Amare Home of the Performance Arts / NOAHH
Amare Home of the Performance Arts / NOAHH
Text description provided by the architects. Amare is the new Performing Arts Center in The Hague (NL): home of the Nederlands Dans Theater (NDT), the Residentie Orkest, the Royal Conservatoire, and the Amare Foundation. Optimally integrated into the city’s urban plan, Amare is the soul of the cultural heart of The Hague. The building is an architectural eye-catcher with international allure, designed for the municipality of The Hague by NOAHH in collaboration with JCAU and NL Architects. A large part of Amare is accessible to the public and the building offers an unprecedented number of possibilities for the ways in which it can be used.
Multiversum. Amare has significant added value to the liveliness and versatile character of the city center. It is an urban ensemble where activities can take place 24/7. The lower layers of the building form a fordable and welcoming passage through which everyone can move freely. Amare is designed as a ‘Multiversum’: an inviting, multifunctional, lively cultural and social space with streets, alleyways, and squares nestled in-between large buildings. A visit to Amare gives the experience of zapping through cultural dimensions. In addition to the four large auditoriums, there are many smaller studios. What is unique about Amare is that students, professionals, and the public co-exist in one building. Internal connections between the domains of the Royal Conservatoire, the Residentie Orkest, and NDT enable spontaneous interactions.

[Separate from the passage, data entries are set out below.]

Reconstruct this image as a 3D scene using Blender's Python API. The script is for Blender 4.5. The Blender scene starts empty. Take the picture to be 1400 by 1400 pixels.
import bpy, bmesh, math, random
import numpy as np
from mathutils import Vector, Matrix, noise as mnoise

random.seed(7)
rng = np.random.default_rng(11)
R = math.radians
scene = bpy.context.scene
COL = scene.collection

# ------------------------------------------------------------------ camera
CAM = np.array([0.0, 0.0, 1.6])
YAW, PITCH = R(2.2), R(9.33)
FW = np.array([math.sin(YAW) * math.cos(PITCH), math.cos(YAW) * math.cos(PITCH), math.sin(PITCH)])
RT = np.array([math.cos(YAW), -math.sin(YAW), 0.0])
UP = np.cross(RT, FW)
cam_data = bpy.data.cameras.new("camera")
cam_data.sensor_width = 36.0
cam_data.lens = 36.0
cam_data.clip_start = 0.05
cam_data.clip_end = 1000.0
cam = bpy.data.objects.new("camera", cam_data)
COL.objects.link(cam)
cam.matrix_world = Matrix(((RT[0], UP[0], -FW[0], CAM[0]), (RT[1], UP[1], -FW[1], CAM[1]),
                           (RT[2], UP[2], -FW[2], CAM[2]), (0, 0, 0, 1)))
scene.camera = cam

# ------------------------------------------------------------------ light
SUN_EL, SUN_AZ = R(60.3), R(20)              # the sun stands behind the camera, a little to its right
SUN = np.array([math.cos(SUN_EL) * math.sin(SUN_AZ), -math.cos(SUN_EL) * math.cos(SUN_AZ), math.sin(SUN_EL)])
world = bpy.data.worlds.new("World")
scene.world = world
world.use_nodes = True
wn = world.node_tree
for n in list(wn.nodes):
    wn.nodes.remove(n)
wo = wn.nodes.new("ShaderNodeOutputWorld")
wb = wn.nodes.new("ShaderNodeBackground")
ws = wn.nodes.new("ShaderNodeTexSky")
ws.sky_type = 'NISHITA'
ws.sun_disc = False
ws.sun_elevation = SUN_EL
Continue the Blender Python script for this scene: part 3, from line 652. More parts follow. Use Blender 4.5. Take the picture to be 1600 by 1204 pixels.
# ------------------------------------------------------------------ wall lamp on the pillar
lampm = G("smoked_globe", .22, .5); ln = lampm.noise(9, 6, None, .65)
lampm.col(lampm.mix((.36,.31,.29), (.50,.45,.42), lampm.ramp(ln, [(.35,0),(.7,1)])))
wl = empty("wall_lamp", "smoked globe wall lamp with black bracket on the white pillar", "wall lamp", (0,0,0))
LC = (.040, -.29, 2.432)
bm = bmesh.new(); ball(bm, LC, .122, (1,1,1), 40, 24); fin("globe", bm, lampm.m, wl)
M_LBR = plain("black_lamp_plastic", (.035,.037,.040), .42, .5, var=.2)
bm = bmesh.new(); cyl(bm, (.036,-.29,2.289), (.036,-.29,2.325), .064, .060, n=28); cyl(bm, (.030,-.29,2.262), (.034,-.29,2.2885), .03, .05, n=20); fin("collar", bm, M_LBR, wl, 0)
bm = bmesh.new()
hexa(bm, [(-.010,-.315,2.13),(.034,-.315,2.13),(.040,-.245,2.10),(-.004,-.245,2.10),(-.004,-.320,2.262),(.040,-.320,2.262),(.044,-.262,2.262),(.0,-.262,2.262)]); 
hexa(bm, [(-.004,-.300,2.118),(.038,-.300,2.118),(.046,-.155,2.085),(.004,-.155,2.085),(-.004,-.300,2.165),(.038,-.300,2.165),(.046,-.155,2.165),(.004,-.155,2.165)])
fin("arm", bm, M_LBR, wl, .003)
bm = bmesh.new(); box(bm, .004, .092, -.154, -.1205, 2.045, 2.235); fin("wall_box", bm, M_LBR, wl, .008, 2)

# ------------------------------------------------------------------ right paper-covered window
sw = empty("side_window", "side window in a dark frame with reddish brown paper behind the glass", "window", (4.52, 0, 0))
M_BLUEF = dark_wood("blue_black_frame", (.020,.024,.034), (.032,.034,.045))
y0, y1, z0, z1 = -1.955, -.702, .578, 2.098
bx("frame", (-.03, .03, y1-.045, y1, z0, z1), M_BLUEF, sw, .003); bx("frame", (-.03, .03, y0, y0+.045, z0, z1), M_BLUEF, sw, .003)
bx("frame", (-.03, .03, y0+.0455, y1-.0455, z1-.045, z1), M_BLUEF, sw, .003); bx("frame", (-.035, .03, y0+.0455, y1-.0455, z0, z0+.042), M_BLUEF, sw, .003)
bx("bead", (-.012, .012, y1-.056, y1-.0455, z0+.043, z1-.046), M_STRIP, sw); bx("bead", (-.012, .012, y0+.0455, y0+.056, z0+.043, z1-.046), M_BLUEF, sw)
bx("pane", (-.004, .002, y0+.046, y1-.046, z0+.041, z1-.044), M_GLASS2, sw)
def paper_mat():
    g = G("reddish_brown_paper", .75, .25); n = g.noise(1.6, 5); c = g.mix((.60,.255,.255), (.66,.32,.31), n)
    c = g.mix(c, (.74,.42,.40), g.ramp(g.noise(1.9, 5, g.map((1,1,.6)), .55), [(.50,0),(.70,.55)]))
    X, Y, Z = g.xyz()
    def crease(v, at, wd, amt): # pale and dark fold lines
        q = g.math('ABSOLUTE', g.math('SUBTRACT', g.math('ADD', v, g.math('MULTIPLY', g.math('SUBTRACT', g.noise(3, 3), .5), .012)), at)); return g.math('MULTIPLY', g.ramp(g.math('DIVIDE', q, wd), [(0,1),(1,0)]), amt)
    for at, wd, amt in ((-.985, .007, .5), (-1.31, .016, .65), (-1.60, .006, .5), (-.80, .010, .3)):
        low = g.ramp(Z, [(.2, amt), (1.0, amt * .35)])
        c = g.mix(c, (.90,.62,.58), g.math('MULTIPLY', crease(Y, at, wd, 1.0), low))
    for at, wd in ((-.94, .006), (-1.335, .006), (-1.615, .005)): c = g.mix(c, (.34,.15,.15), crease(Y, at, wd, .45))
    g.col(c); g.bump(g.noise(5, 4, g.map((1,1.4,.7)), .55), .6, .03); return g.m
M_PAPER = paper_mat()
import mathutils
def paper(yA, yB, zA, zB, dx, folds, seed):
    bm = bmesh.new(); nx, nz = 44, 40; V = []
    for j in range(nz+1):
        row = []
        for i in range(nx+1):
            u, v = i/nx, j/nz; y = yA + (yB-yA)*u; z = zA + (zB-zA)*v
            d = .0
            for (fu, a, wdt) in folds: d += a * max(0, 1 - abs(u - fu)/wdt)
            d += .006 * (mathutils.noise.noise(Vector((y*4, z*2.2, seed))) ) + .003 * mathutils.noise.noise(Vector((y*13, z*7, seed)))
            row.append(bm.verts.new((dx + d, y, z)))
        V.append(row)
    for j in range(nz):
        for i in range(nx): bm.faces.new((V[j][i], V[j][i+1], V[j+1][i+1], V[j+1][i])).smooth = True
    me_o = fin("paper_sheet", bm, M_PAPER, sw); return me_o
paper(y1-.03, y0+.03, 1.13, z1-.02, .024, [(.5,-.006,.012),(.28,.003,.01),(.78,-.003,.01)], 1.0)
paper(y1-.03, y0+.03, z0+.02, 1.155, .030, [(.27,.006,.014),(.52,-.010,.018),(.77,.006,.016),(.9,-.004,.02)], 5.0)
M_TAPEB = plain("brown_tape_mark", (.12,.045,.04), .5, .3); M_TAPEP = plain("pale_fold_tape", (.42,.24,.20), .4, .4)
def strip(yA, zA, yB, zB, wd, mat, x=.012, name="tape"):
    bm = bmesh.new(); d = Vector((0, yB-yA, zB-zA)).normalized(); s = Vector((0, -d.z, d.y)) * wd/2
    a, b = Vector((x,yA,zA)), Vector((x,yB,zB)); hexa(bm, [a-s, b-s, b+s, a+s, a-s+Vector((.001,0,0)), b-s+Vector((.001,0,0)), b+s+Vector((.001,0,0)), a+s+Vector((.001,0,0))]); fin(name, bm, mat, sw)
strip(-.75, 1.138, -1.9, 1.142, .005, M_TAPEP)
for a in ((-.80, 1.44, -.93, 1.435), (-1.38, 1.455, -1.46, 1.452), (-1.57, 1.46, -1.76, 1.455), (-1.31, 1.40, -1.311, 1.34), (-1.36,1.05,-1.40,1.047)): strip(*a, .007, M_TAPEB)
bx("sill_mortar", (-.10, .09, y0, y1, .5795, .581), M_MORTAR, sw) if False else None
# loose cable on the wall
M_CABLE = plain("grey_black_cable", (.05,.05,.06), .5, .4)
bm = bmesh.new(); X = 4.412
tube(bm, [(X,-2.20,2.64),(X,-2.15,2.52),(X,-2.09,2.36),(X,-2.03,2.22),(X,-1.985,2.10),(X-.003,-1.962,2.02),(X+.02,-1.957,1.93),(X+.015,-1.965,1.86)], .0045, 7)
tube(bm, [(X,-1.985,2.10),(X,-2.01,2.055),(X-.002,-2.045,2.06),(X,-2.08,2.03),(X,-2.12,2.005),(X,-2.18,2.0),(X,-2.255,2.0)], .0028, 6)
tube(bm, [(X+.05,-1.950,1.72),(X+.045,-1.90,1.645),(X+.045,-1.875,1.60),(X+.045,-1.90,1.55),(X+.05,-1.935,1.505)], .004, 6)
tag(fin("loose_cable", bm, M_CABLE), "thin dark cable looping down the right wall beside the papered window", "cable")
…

A graceful and compact building. The compact building has an understated yet confident design with an iconic, rhythmic facade. The natural continuity of the urban fabric has been achieved by opening the facade ‘like a series of theatre curtains’, with spacious passageways. The organically designed tree-branch structure is composed of prefabricated concrete elements. The vertical windows of the music studios and office spaces behind them run from floor to ceiling. As a result, there is good visual contact with the street and what is happening inside becomes visible outside.
Identities. Amare accommodates different worlds in one building thanks to a rich variety of materials and colors. Each auditorium has a particular, recognizable exterior finish. For example, the finish of the Dance Theatre is made from bamboo and the Concert Hall is enveloped in a gold-colored metal plate. Surrounding the auditoriums are foyers with a corresponding atmosphere. The Dance Theatre’s anthracite-black interior references the old Lucent Dance Hall. The many movable wall panels provide excellent variable acoustics for dance, speech, and opera. The Concert Hall is predominantly classical in its design. The concrete wall finishes and gold-colored sliding panels that regulate the acoustics are unique. Amare has world-class acoustics thanks to Federico Cruz Barney from Studio DAP Paris.
Paragon of sustainability. Amare has been awarded a BREEAM Excellent certificate, which is a unique performance for a cultural building of this size and complexity. Regarding BREEAM, sustainable energy and technology are just as important as satisfaction, quality, and user-friendliness. The roof is fully equipped with solar panels. The reuse of the existing underground parking garages is also a special feature. In addition to its future value, and building on what was already there, Amare is an ‘inclusive building’: a building that is accessible to literally everyone, so much so that there are even birdhouses and bat roost tucked snuggly between the branches of the facades.